In recent months, thousands of Bengali Muslim families in Assam have been targeted through mass eviction drives. Reuters reported that in July alone, around 3,400 homes were bulldozed across five eviction operations. These demolition campaigns were accompanied by at least 18 hate speech rallies—many attended by elected BJP leaders—in which Muslims were branded “infiltrators,” according to the Center for the Study of Organized Hate.

Hegde stressed that such propaganda has created a hostile public perception: “Due to this climate of anti-Muslim and anti-Bangladeshi hatred, the average mind believes that anybody who speaks Bengali and who is a Muslim, is more likely to be Bangladeshi and less likely to be Indian.”

“All over [the country], we are in a situation where people are identified in the common mind as not being Indian; then there are people who have been, through a legal process, declared not to be Indian, but you have no other country which is willing to receive them as its own citizen,” he explained. “What the current government in Assam is doing, especially as elections come close, is to take some people who have either been declared by a judicial process not to be Indian, or any other people whom they suspect, and then try to physically push them back across the border with Bangladesh.”

Indian officials have described these actions as “pushback,” a term in international law for preventing border crossings. But Hegde rejected that characterization. “Pushback only applies at the stage of initial entry,” he said. “What we have here are large numbers of people who are born here, of people who have known no other country, of people who simply can’t document themselves to be unquestionably Indian.

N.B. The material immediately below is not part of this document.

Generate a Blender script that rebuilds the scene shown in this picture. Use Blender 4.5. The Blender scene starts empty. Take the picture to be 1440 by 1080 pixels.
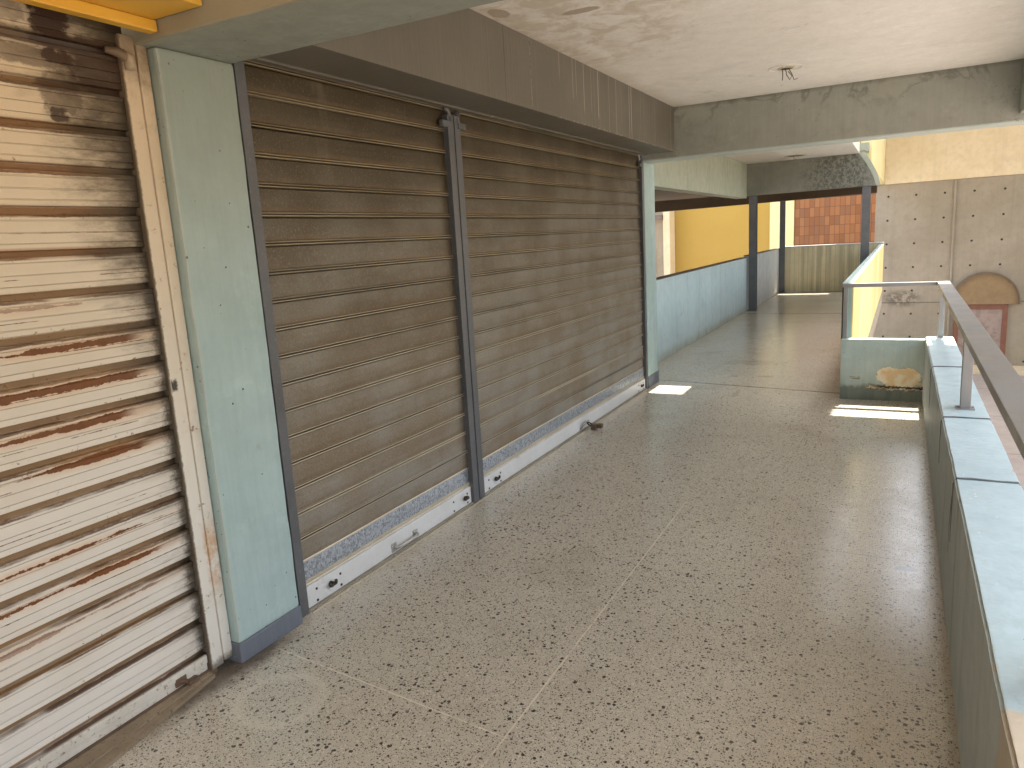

What is happening is not pushback, but forcible throwback. It’s almost as if human garbage is being dumped over the neighbor’s wall. That is absolutely illegal. There is no warrant in law.”

The briefing was co-sponsored by the Indian American Muslim Council, Hindus for Human Rights, World Against Genocide, New York State Council of Churches, Genocide Watch, The Religious Nationalism Project, The Humanism Project (Australia), Diaspora in Action for Human Rights and Democracy, Center for Pluralism, and Association of Indian Muslims of America, Washington DC.